4-20 mA problem with impedance or generic problem?

[micapp]

Hello. I try to use an Unitronics V200-unit (on a 570) 4-20mA output to operate a Samson 4-20mA-operated positioner. To start this positioner I must have 5 V across input (-impedance). When I use a Fluke 4-20mA simulator these 5V is generated at 3.8mA. When I connect the V200 to the positioner I must send between 8 and 9 mA to aquire the same 5V. This is a big problem!! Can anybody tell me how to solve this?

[Simon]

It sounds like maybe the Fluke simulator is introducing additional resistance into the circuit, hence the lower current required to generate the 5V. This also depends on where you are measuring the 5V.

It seems odd that a 4...20mA device requires a specific voltage across its terminals to operate. Nornmally the voltage must be free to change, based on the current and series resistance.

What is the impedance of the 4...20mA input on the Samson positioner?

[Dominic]

I recently had a customer who had an issue with a 4-20mA transducer input to an expansion I/O module. The problem was that the transducer's output was out of scale. For example, when it should have been sending 10mA it was sending 13mA, when it should have been sending 20mA is was sending 25mA. The problem was resolved by moving the input module's ground wire to the machine earth ground point where all the other ground wires were. So proper grounding is very important. I suggest making sure the grouning is done properly on all the components and controls.

[TT_ZX]

I have the same issue with the analogue outputs not being able to drive a Spirax Sarco SP400 positioner. These positioners require 7V at 4mA. The positioner would not power up until the output is close to 12mA. The impedance of the positioner is inversely proportional to the current. As the current to the positioner increase, the voltage actually reduces. You can test this yourself by putting a voltmeter across the positioner and drive it through the range with the fluke signal generator.

I have been using Seneca K109UI or K109S isolating transmitters between the PLC and the positioner to overcome the problem. Expensive, but I don't know of better way.
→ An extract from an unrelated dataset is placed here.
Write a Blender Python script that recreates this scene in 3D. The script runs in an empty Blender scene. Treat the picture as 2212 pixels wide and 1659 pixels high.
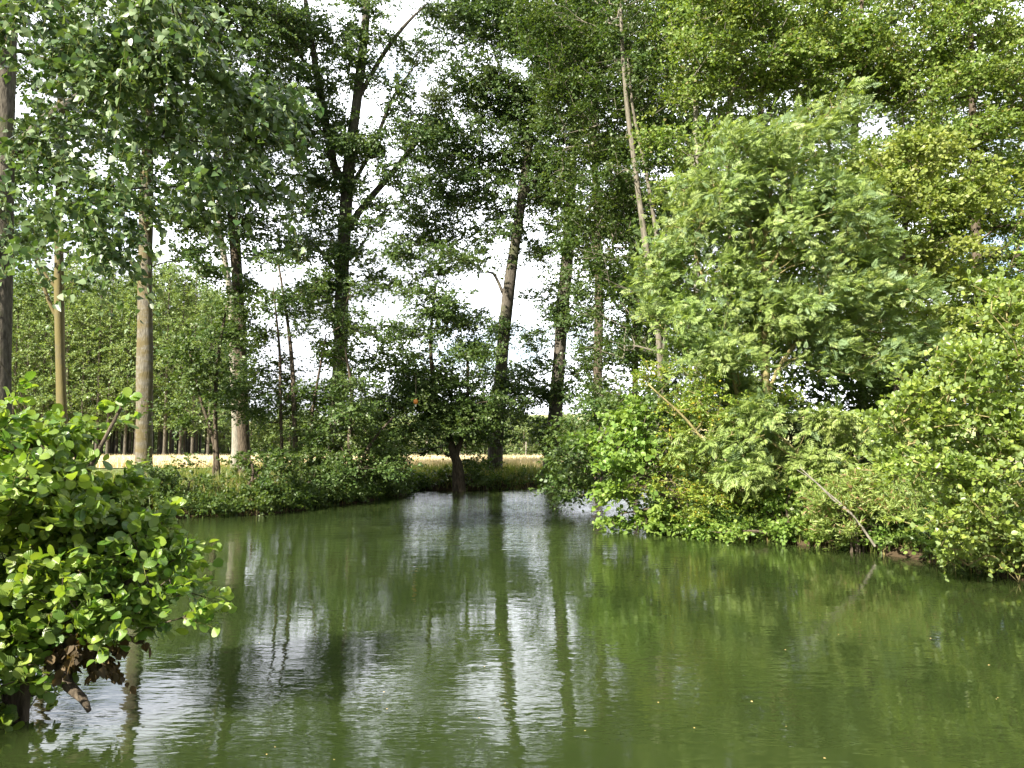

You could range the positioner to work from 9-20mA. This is a bit of a hack that I used with the SP400's until I got the isolating transmitters.

[Simon]

That's an interesting characteristic of those positioners, something I will remember for future occasions.

If that is the case, then it seems that the isolating transmitter is the best option.

It would be interesting to understand why the Unitronics output can't drive that type of input, whilst the signal generator and the isolating transmitter can.

[Simon]

Are those positioners loop-powered, or do they have an auxiliary power supply?

[TT_ZX]

My issue is with loop powered positioners. I wouldn't expect problems with self powered positioners. It seems as though a minimum amount of power is required from the loop for the internal circuitry. Therefore at lower currents a higher voltage is required. Ie 7V x 4mA = 28mW. The impedance in my case is 1750 ohms at 4 mA (7V / 4mA = 1750). Way above the maximum of 500 ohm. Yet at 20 mA the impedance was something like 350 ohms.

I think signal generators have a maximum voltage which is available at any current. 10V is all that is required to supply 20mA to a 500 ohm load. 10V could supply 4 mA in to a 2500 Ohm load. I don't know why the Unitronics analog output modules can't supply 7V at 4 mA.

[Simon]

Generally when selecting analogue outputs, it is necessary to be aware of any loop-power requirements. I have dealt with other brands of I/O systems, and the default offering is usually for auxiliary powered devices. If loop power is required then a specific analogue output module must be used. This is at least the case in industrial automation, it may be different in other industries where loop power may be more the norm.

As far as I know, Unitronics devices do not provide analogue loop power on their outputs.